> [STORED DATA]
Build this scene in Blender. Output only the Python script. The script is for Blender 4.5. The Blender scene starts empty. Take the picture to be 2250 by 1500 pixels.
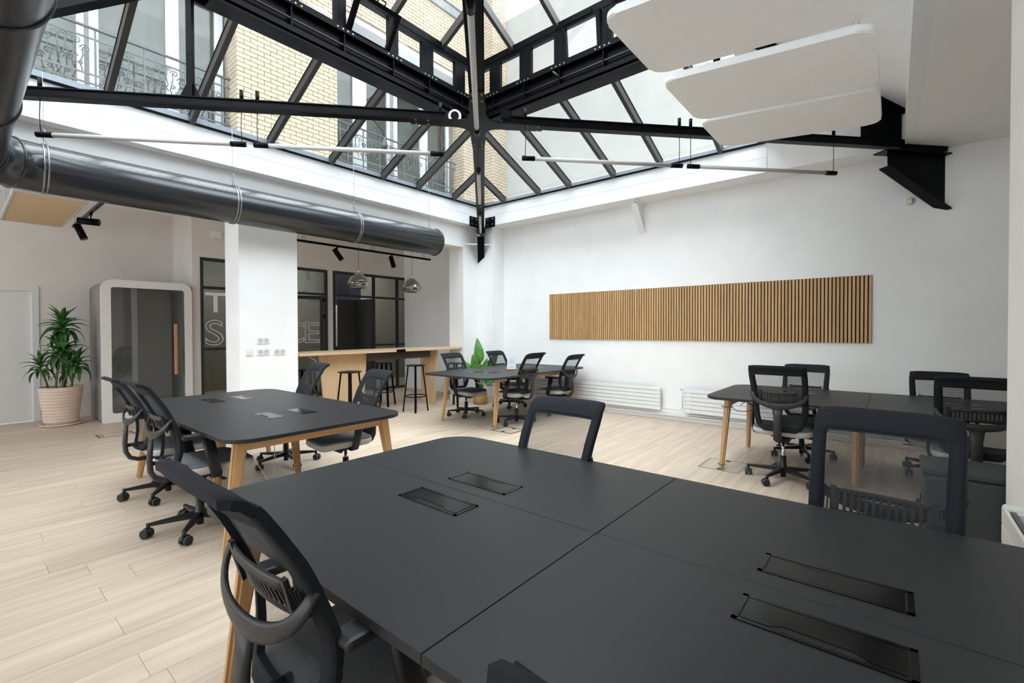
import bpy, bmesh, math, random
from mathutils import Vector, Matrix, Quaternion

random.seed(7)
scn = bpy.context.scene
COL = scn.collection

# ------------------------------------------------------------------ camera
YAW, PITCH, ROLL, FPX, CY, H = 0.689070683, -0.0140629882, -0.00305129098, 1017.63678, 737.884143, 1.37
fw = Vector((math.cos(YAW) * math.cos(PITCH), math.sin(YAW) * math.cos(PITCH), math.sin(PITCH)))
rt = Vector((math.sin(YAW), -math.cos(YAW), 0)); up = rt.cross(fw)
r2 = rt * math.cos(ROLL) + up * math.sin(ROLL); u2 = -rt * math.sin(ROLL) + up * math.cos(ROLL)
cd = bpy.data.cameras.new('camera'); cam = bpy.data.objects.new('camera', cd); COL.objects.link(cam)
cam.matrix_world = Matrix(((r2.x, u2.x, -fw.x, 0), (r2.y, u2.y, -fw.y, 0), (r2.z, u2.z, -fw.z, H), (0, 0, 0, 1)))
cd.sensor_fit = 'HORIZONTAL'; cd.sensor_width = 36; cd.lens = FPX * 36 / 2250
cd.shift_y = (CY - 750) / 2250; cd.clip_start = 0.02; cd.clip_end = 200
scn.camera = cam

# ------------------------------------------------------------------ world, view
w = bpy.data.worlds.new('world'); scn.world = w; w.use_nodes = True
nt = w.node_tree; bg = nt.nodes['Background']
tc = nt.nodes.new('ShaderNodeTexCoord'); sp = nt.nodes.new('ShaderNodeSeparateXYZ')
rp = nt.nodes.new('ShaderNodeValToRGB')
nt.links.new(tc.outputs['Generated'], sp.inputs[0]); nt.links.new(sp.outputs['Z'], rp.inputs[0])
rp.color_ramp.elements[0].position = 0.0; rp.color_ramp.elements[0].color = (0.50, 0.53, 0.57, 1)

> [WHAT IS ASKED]
Restate the whole listing above exactly, except for its images.

> [SOLUTION TO THE PROBLEM]
Build this scene in Blender. Output only the Python script. The script is for Blender 4.5. The Blender scene starts empty. Take the picture to be 2250 by 1500 pixels.
import bpy, bmesh, math, random
from mathutils import Vector, Matrix, Quaternion

random.seed(7)
scn = bpy.context.scene
COL = scn.collection

# ------------------------------------------------------------------ camera
YAW, PITCH, ROLL, FPX, CY, H = 0.689070683, -0.0140629882, -0.00305129098, 1017.63678, 737.884143, 1.37
fw = Vector((math.cos(YAW) * math.cos(PITCH), math.sin(YAW) * math.cos(PITCH), math.sin(PITCH)))
rt = Vector((math.sin(YAW), -math.cos(YAW), 0)); up = rt.cross(fw)
r2 = rt * math.cos(ROLL) + up * math.sin(ROLL); u2 = -rt * math.sin(ROLL) + up * math.cos(ROLL)
cd = bpy.data.cameras.new('camera'); cam = bpy.data.objects.new('camera', cd); COL.objects.link(cam)
cam.matrix_world = Matrix(((r2.x, u2.x, -fw.x, 0), (r2.y, u2.y, -fw.y, 0), (r2.z, u2.z, -fw.z, H), (0, 0, 0, 1)))
cd.sensor_fit = 'HORIZONTAL'; cd.sensor_width = 36; cd.lens = FPX * 36 / 2250
cd.shift_y = (CY - 750) / 2250; cd.clip_start = 0.02; cd.clip_end = 200
scn.camera = cam

# ------------------------------------------------------------------ world, view
w = bpy.data.worlds.new('world'); scn.world = w; w.use_nodes = True
nt = w.node_tree; bg = nt.nodes['Background']
tc = nt.nodes.new('ShaderNodeTexCoord'); sp = nt.nodes.new('ShaderNodeSeparateXYZ')
rp = nt.nodes.new('ShaderNodeValToRGB')
nt.links.new(tc.outputs['Generated'], sp.inputs[0]); nt.links.new(sp.outputs['Z'], rp.inputs[0])
rp.color_ramp.elements[0].position = 0.0; rp.color_ramp.elements[0].color = (0.50, 0.53, 0.57, 1)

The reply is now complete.